---------- DATA EXTRACT
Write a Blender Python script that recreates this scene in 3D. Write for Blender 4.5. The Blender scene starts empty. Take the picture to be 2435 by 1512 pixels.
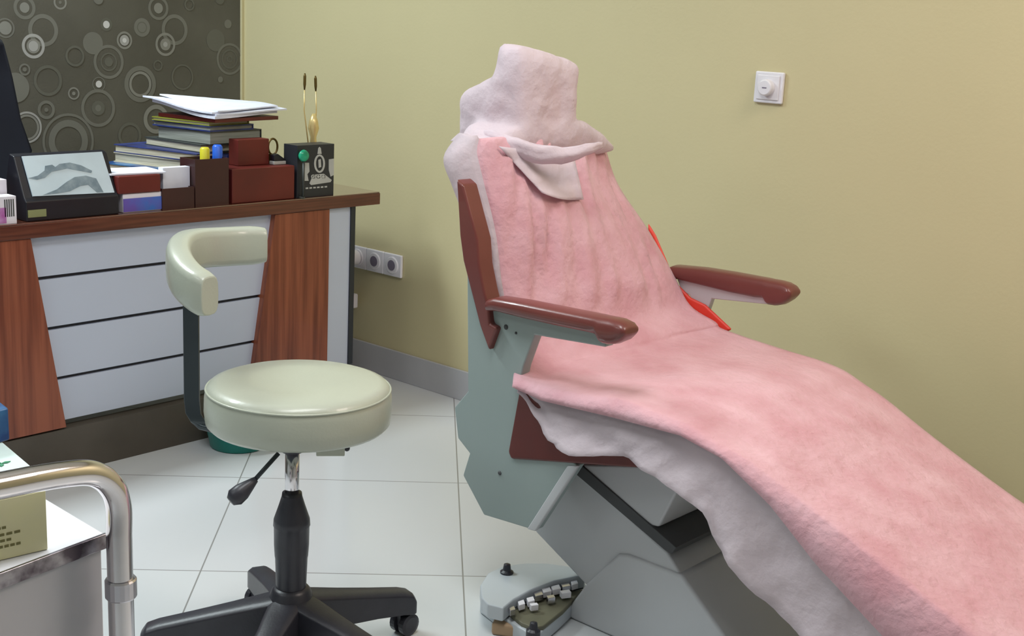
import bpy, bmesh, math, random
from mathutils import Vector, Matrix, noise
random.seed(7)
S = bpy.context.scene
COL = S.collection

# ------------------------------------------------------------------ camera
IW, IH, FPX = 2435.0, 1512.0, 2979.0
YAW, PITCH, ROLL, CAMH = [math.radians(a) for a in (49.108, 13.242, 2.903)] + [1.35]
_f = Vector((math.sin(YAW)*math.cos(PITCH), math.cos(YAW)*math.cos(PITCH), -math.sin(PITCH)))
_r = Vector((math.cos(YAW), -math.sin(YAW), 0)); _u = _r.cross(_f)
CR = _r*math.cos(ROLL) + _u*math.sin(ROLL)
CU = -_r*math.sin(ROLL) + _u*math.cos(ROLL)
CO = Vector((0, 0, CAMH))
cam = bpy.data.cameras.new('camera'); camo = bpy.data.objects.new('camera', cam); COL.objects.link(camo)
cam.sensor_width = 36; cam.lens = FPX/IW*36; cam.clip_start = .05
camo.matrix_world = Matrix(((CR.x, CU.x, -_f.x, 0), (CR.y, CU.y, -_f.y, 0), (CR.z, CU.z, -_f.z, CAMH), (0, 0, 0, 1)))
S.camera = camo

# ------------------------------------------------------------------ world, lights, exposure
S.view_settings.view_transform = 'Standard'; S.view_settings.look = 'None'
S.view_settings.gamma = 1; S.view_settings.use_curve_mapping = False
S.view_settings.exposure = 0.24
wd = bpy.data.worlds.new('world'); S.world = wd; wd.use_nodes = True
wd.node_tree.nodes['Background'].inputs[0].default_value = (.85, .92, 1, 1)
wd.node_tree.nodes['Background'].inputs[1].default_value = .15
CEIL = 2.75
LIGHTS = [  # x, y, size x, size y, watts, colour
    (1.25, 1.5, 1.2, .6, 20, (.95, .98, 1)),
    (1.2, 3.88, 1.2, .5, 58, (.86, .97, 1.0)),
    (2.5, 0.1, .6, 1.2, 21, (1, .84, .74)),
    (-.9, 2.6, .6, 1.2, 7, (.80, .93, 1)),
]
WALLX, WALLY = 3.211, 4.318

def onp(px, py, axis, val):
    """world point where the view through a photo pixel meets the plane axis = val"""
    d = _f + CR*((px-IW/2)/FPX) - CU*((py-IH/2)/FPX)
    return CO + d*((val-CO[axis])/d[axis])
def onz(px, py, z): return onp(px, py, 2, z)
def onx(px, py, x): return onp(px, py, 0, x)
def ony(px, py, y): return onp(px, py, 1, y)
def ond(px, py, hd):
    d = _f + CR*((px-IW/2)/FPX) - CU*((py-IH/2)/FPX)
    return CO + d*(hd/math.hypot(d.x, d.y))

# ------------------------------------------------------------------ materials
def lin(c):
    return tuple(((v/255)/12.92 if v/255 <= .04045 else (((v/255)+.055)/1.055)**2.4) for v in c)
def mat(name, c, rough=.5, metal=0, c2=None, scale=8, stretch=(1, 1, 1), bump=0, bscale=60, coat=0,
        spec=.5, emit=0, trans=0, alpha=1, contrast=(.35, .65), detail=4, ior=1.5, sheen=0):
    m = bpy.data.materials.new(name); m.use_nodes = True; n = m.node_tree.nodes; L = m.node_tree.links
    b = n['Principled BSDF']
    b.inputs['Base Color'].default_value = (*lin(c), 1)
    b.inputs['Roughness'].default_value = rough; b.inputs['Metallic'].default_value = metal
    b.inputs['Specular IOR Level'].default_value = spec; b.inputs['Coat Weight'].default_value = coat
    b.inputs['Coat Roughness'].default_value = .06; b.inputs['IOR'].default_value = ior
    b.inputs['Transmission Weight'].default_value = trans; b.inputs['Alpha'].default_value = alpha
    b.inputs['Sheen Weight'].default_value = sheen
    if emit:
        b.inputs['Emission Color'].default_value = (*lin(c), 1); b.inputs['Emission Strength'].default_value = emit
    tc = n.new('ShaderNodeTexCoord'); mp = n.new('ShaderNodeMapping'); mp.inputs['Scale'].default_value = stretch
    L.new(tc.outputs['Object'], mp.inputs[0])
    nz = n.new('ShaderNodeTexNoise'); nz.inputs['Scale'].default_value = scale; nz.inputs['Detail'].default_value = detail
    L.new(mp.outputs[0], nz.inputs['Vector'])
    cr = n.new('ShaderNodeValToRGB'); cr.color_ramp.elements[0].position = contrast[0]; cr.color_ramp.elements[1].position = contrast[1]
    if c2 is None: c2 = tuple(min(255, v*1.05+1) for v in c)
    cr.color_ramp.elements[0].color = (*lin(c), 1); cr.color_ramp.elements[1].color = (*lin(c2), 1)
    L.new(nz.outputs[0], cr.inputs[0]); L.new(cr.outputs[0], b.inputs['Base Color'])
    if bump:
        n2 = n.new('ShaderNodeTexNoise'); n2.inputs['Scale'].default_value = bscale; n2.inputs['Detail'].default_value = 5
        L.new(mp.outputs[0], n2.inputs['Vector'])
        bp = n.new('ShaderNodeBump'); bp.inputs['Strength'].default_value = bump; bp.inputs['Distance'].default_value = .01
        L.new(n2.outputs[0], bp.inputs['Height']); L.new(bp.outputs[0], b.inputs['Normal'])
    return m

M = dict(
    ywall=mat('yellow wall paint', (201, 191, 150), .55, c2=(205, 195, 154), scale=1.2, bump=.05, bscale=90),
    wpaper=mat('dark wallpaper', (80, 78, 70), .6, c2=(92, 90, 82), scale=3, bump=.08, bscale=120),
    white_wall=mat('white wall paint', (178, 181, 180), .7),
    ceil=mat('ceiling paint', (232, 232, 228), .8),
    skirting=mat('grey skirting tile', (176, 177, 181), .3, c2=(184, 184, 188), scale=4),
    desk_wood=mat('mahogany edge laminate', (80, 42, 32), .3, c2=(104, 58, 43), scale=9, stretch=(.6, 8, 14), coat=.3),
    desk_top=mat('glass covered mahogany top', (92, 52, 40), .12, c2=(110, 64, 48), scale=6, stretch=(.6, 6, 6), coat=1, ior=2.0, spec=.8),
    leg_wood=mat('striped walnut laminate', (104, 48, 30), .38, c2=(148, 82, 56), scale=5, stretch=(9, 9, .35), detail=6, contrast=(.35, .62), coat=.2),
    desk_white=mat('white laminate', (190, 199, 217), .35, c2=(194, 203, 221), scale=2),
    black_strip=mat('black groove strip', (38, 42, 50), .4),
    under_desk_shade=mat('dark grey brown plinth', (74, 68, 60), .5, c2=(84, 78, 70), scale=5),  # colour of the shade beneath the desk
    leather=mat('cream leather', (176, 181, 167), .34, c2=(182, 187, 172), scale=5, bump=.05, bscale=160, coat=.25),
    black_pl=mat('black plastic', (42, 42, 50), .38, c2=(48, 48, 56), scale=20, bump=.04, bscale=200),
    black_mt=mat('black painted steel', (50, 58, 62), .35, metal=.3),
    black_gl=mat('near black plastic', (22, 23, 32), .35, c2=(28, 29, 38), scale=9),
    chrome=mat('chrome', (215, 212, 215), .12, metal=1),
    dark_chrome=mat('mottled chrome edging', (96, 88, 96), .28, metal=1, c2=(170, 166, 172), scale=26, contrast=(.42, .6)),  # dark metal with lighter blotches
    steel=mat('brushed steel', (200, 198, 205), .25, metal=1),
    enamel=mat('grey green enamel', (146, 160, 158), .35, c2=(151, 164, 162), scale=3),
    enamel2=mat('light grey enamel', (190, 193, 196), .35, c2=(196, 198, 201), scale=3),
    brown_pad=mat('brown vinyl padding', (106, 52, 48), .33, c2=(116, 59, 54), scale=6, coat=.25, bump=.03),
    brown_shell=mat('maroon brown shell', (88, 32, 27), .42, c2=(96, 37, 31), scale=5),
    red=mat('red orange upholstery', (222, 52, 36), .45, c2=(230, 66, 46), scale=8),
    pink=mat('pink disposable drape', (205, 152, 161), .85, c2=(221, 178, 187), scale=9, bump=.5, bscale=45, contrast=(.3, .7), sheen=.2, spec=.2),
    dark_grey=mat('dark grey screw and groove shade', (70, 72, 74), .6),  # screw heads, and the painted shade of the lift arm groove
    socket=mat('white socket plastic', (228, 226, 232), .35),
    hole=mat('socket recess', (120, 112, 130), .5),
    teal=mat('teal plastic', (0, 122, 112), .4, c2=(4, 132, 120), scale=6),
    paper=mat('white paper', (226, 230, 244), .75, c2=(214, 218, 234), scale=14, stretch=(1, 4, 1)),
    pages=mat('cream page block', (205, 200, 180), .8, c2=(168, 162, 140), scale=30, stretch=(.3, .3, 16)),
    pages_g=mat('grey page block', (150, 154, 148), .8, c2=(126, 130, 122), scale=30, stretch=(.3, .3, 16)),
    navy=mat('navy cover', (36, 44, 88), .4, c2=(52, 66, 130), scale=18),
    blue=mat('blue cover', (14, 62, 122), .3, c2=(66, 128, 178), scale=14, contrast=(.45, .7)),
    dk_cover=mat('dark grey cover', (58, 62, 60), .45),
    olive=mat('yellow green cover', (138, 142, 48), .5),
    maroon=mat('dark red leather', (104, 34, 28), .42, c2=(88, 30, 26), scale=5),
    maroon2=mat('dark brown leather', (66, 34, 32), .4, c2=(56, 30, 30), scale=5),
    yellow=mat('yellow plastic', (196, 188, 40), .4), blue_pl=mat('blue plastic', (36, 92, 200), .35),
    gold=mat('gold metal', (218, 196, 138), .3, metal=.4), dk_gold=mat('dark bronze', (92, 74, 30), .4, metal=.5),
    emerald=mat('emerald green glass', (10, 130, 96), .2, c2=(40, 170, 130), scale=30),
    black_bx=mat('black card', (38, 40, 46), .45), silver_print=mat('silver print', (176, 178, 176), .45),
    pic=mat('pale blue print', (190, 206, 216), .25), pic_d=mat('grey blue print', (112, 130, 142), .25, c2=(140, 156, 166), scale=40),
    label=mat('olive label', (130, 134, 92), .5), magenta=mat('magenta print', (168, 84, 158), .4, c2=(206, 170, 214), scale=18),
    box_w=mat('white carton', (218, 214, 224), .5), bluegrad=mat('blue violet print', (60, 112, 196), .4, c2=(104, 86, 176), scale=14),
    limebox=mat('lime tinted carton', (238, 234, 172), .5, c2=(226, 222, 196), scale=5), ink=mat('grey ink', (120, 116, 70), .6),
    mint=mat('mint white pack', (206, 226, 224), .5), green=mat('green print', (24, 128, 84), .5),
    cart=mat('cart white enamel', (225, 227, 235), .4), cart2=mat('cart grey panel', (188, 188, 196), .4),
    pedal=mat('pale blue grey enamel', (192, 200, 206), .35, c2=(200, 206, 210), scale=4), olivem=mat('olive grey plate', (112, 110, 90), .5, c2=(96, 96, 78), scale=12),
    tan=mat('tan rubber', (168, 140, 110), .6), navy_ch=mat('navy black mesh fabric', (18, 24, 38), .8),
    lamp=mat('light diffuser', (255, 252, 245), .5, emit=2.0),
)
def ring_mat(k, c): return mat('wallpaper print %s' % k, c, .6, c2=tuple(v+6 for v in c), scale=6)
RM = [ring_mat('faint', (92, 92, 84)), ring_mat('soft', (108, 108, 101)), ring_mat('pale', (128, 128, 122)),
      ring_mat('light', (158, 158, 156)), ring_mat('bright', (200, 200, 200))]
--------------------
Show every line that contains the word "scene".

Write a Blender Python script that recreates this scene in 3D. Write for Blender 4.5. The Blender scene starts empty. Take the picture to be 2435 by 1512 pixels.
S = bpy.context.scene